MURRAY, Ky. — High school students from the greater region visited Murray State University during the last week of June for the 2018 Creative Arts Workshops sponsored by the University’s College of Humanities and Fine Arts.

The Creative Arts Workshops are a collection of week-long events held each summer at Murray State where high school students interested in visual art, creative writing or vocal performance attend various seminars and activities in their field of interest, including the Summer Art Workshop for visual arts, the Purchase Area Writers Workshop for creative writing and the Vocal Arts Camp for vocal arts. A total of 79 students from Kentucky, Tennessee, Missouri, Indiana and Illinois attended the three camps that took place June 24–30.

“These workshops provide the opportunity to focus on creative writing, visual arts or vocal performance in an intense setting while working with the extraordinary faculty at Murray State University,” said Nicole Hand, professor of art and assistant dean for the College of Humanities and Fine Arts. “These workshops build on what students have learned in high school and provide them with in-depth and specialized instruction.”

The Summer Art Workshop, which was directed by Jeanne Beaver, associate professor of art and design, covered elements of art and explored different mediums. As the students learned about art theory and practice, they worked independently and collaboratively to create one-of-a-kind works of art. With a number of new workshop classes offered for the 2018 session, students learned about painting, collage and color theory from Danielle Mužina, monotype printmaking and wearable art from Ann Flowers-Gosser, video gaming and animation from Jeremy Gosser, jewelry and metalsmithing from Beaver, ceramics from John Utgaard and contemporary art from Chris Lavery.

The Purchase Area Writers Workshop offered young writers an opportunity to hone their craft while participating in group workshopping and receiving one-on-one advising. The workshop was directed by Dr. Jeff Osborne, associate professor of English, and featured several sessions by published authors and poets, including a poetry seminar with Dr. Carrie Jerrell, a poetry workshop with Evelyn Conley, a fiction seminar with Osborne and a fiction workshop with Will Miller. The individual seminars and workshops covered a variety of topics, ranging from line breaks in poetry to capturing readers’ attention with the first sentence or paragraph of a story. Throughout the week, students read and discussed works of fiction and poetry to explore literary elements, such as character, meter and plotting, before taking a turn at creating works themselves.

“The Purchase Area Writers Workshop is designed specifically for talented high school students interested in sharpening their creativity and expanding the power of their imagination,” Osborne said. “Even for students who don’t think of themselves as serious writers, writing creatively — especially learning the craft of writing creatively — improves writing and cognitive skills more generally. Employers are increasingly in need of people with effective communication skills and people who are imaginative and creative. Another benefit [to the workshop] is in the community the students build with one another.”

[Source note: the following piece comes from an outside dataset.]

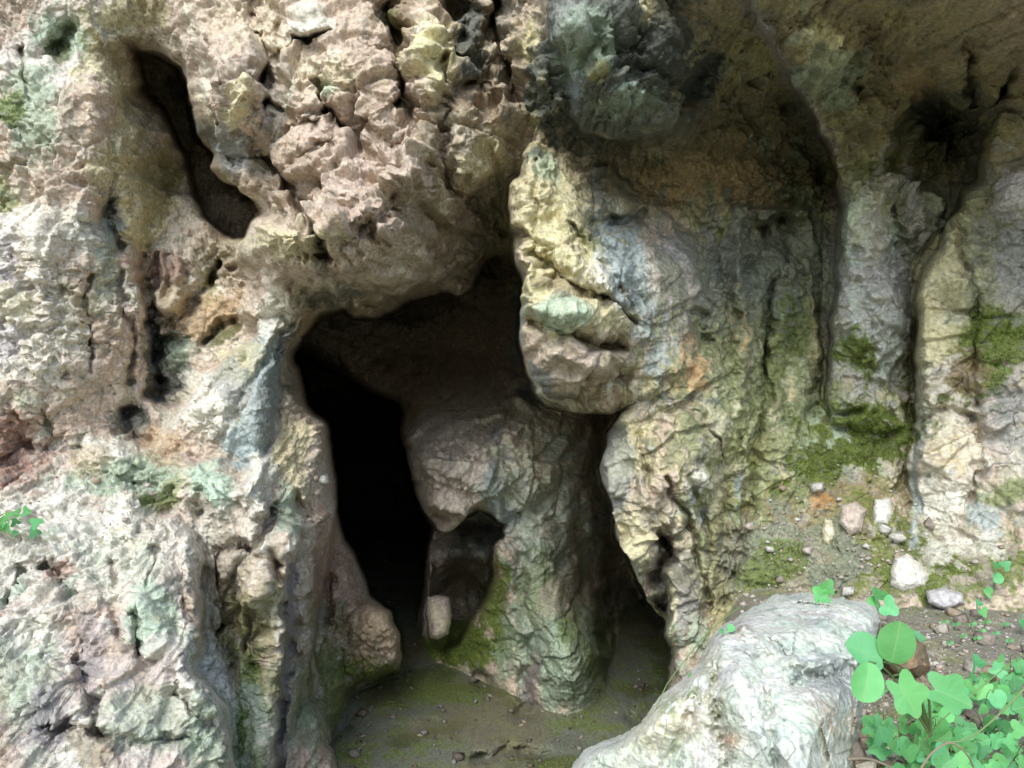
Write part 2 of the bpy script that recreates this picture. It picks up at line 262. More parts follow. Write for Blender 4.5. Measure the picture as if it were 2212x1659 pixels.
bump_l = [
 (640,500,150,90,-15,-.13), (800,500,120,90,-20,-.10), (480,200,110,150,-15,-.10), (720,180,120,110,0,-.10), (930,120,80,110,0,-.08),
 (665,60,45,32,-20,-.16), (760,60,60,60,0,-.10), (520,170,60,70,0,-.08), (540,90,60,40,0,-.06), (930,90,45,60,0,-.15), (960,170,30,30,0,-.12), (995,160,16,30,0,-.12), (740,140,50,40,20,-.07), (930,200,22,26,0,-.06),
 (700,350,70,60,0,-.06), (800,270,50,40,0,.05), (520,220,24,50,15,-.10), (490,360,40,24,30,-.14), (1020,320,80,80,0,-.14), (1010,380,40,40,0,-.08), (1090,240,40,60,0,-.04), (870,450,60,40,-30,-.08),
 (620,500,90,40,-10,-.10), (590,620,50,30,0,-.06), (860,580,80,40,0,-.05), (720,570,60,40,0,-.05), (660,610,10,12,0,-.06), (800,598,10,10,0,-.05),
 (300,440,40,55,0,-.05), (210,250,35,60,0,-.07), (110,250,50,60,0,-.06), (120,380,50,50,0,-.06), (60,180,60,50,0,-.05), (160,190,50,50,0,-.05), (400,560,30,80,5,-.08),(80,520,60,60,0,-.08), (60,660,60,60,0,-.08), (170,450,40,60,0,-.06),
 (230,970,30,25,0,-.12), (270,985,26,22,0,-.12), (445,1050,70,60,0,-.14), (560,1040,36,55,10,-.10), (280,1100,60,30,0,-.06), (130,1190,60,30,0,-.06), (270,1120,26,36,0,-.08), (560,1300,30,90,15,-.08),
 (400,1440,60,60,0,-.08), (440,1500,70,60,0,-.10), (230,1560,80,60,0,-.05), (70,1500,60,60,0,-.05), (100,1310,60,30,0,-.05), (330,1260,60,70,0,-.06), (450,1300,40,60,0,-.06), (640,1080,30,50,10,-.08), (40,960,40,40,0,.06),
 (1200,200,50,80,0,-.05), (1300,60,50,60,0,-.12), (1230,60,50,50,0,-.10), (1360,200,60,50,30,-.14), (1300,140,30,28,0,-.08), (1420,130,60,60,0,-.06), (1150,580,30,60,0,-.06), (1190,680,50,36,15,-.10), (1320,590,40,60,-30,-.08),
 (1240,770,60,30,20,-.08), (1200,830,50,30,0,-.07), (1470,620,60,30,50,-.08), (1440,560,50,60,0,-.06), (1500,560,40,30,0,-.05), (1510,830,50,60,0,-.04), (1450,800,30,50,0,-.05), (1520,1040,30,50,0,-.06), (1480,960,30,60,0,-.05),
 (1330,1020,26,40,0,-.08), (1400,1080,20,60,0,-.06), (1380,1200,22,30,0,-.06), (1470,1080,20,36,0,-.05), (1250,340,40,60,0,-.06), (1150,400,30,50,0,-.06),
 (1770,120,50,60,0,-.08), (1860,230,60,40,0,-.08), (1900,420,50,30,0,-.07), (1880,560,60,120,0,-.05), (1560,330,80,50,0,-.05), (2090,620,50,80,0,-.06), (2060,1000,60,70,0,-.08), (2160,820,60,50,0,-.06), (2120,1120,60,50,0,-.06), (2190,420,40,50,0,-.1),
 (1850,960,90,60,-10,-.05), (1700,960,30,90,10,-.05), (1640,700,30,90,0,-.05), (1720,760,20,90,5,-.05),
 (1000,1010,70,50,20,-.07), (950,1090,40,22,-20,-.05), (1110,1060,60,60,0,-.05), (1000,1080,50,30,0,-.05), (1220,1320,60,70,0,-.05), (1240,1450,60,90,0,-.06), (1000,1190,40,18,0,-.12), (950,1150,20,16,0,-.08), (800,1380,50,50,0,-.05), (1060,1240,20,100,0,-.06),
]

# ---------------------------------------------------------------- base grid
S = 2.0
def axis(a, b, lo, hi):
    mid = np.arange(a, b + .1, S)
    def out(edge, lim, sg):
        r = []; st = S; x = edge
        while (lim - x) * sg > 0:
            st *= 1.16; x += sg * st; r.append(x)
        return r
    l = out(mid[0], lo, -1)[::-1]; h = out(mid[-1], hi, 1)
    return np.concatenate([l, mid, h]).astype(f32)
us = axis(-380, 2590, -9000, 11000); vs = axis(-190, 1780, -6000, 3400)
nu, nv = len(us), len(vs)
Ug, Vg = np.meshgrid(us, vs); U = Ug.ravel().copy(); V = Vg.ravel().copy()
Ucl = np.clip(U, -350, 2560); Vcl = np.clip(V, -300, 3300)
# ragged outlines: shift the plan by noise before looking the forms up
zz = np.zeros_like(U)
inner = (U > -420) & (U < 2640) & (V > -230) & (V < 1900)
wx = fbm(Ucl, Vcl, zz, 1 / 40., 3, .55, seed=1) * 13; wy = fbm(Ucl, Vcl, zz + 9, 1 / 40., 3, .55, seed=2) * 13
calm = 1 - .65 * np.exp(-ell(Ucl, Vcl, (1000, 1050, 380, 380, 0)) ** 4) * 1.0
Uw = Ucl + wx * calm; Vw = Vcl + wy * calm
G = Grid(-420, 2620, -340, 3340, 6.0); G.prep(Uw, Vw)
GU, GV = G.U, G.V
def layer(ctrl, poly=None, r=30, dep=.3, cuts=(), sm=1.0):
    base = G.look(np.clip(rbf(GU, GV, ctrl), 1.0, 12))
    if poly is not None: base = base + rim(G.look(poly_sd(GU, GV, poly)), r, dep)
    for c, cr, cd in cuts: base = base + rim(-G.look(poly_sd(GU, GV, c)), cr, cd)
    return base
names = ['back_recess', 'cave_wall', 'cliff_face', 'rock_ledge', 'rock_shelf', 'leaning_pillar', 'left_jamb', 'hanging_buttress', 'dark_overhang', 'right_jamb', 'jamb_knob', 'jamb_foot', 'cave_floor', 'earth_ledge', 'fissured_column', 'rock_nose']
fl = np.where(Vcl > 1000, CZ * F / np.maximum(Vcl - CV, 60), 99).astype(f32)
ld = np.where(Vcl > 1050, .88 * F / np.maximum(Vcl - CV, 60), 99).astype(f32)
ld = ld + rim(G.look(poly_sd(GU, GV, ledge)), 60, .5)
stack = [layer([(750,750,7.4),(820,1000,11.5),(830,1300,11.5),(600,1000,11.),(1200,1000,11.)]),
 layer(B_ctrl, None, cuts=[(slit_cut, 60, 1.0), (hollow, 22, .25)]),
 layer(A_ctrl, None, cuts=[(cave_cut, 46, .55), (crev_cut, 26, .45)]),
 layer(L4a_c, L4a, 45, .35), layer(L4b_c, L4b, 40, .4), layer(L5_c, L5, 50, .35), layer(L6_c, L6, 40, .45),
 layer(L2_c, L2, 34, .42), layer(L2b_c, L2b, 40, .3), layer(L3_c, L3, 34, .42), layer(knob_c, knob, 26, .25), layer(foot_c, foot, 26, .3),
 fl, ld, layer(rcol_c, rcol, 26, .38), layer(rnose_c, rnose, 34, .25), layer(ridge_c, ridge, 22, .18)]
stack[0] = np.clip(stack[0], 9, 12); stack[1] = np.maximum(stack[1], 4.55)
stack = [np.minimum(s, 12.0) for s in stack]
hbr = rim(G.look(poly_sd(GU, GV, [(925,1150),(960,1120),(1040,1085),(1110,1090),(1125,1200),(1110,1330),(1060,1420),(985,1425),(925,1410)])), 16, .5)
hb = hbr + np.where((abs(Ucl - 1010) < 150) & (abs(Vcl - 1250) < 190), rbf(Uw, Vw, [(950,1150,6.6),(1050,1150,6.6),(1000,1195,5.6),(1000,1245,7.0),(950,1300,7.0),(1050,1300,6.8),(980,1400,5.85),(920,1250,6.0),(1080,1250,5.9)]), 99)
stack[1] = np.minimum(stack[1], hb)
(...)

During the Vocal Arts Camp, participating students discovered the art of solo singing: receiving voice lessons and participating in acting, movement and studio voice classes. Students also took part in mock musical theater or college auditions to receive feedback from faculty to help prepare for future auditions. The Vocal Arts Camp culminated with a student showcase recital at the end of the week. The camp was directed by Dr. Maribeth Crawford, assistant professor of music, with sessions led by Crawford, Dr. Christopher Mitchell, Elizabeth Huling, Jasmine Davis, Craig Price and Jennifer McGuire.

Participating students for all three workshops gained invaluable feedback from Murray State faculty and professionals in the community. They also utilized the resources available on campus.

“[The students] have the opportunity to connect with faculty here, establishing mentorships they should build on if they choose Murray State [for their undergraduate experience], and they are exposed to new classes and materials they may not have access to in high school,” Hand said. “They also work in our fantastic studios, labs and performance spaces to experience what it would be like to be a student at Murray State.”

The week of workshops was also an opportunity for the students to experience college life at Murray State. Students stayed in the residence halls on campus and enjoyed meals in Winslow Dining Hall in addition to having access to the University’s wellness center and swimming pool. Extracurricular activities took place in the evenings, including film screenings, open mic nights, performances and more.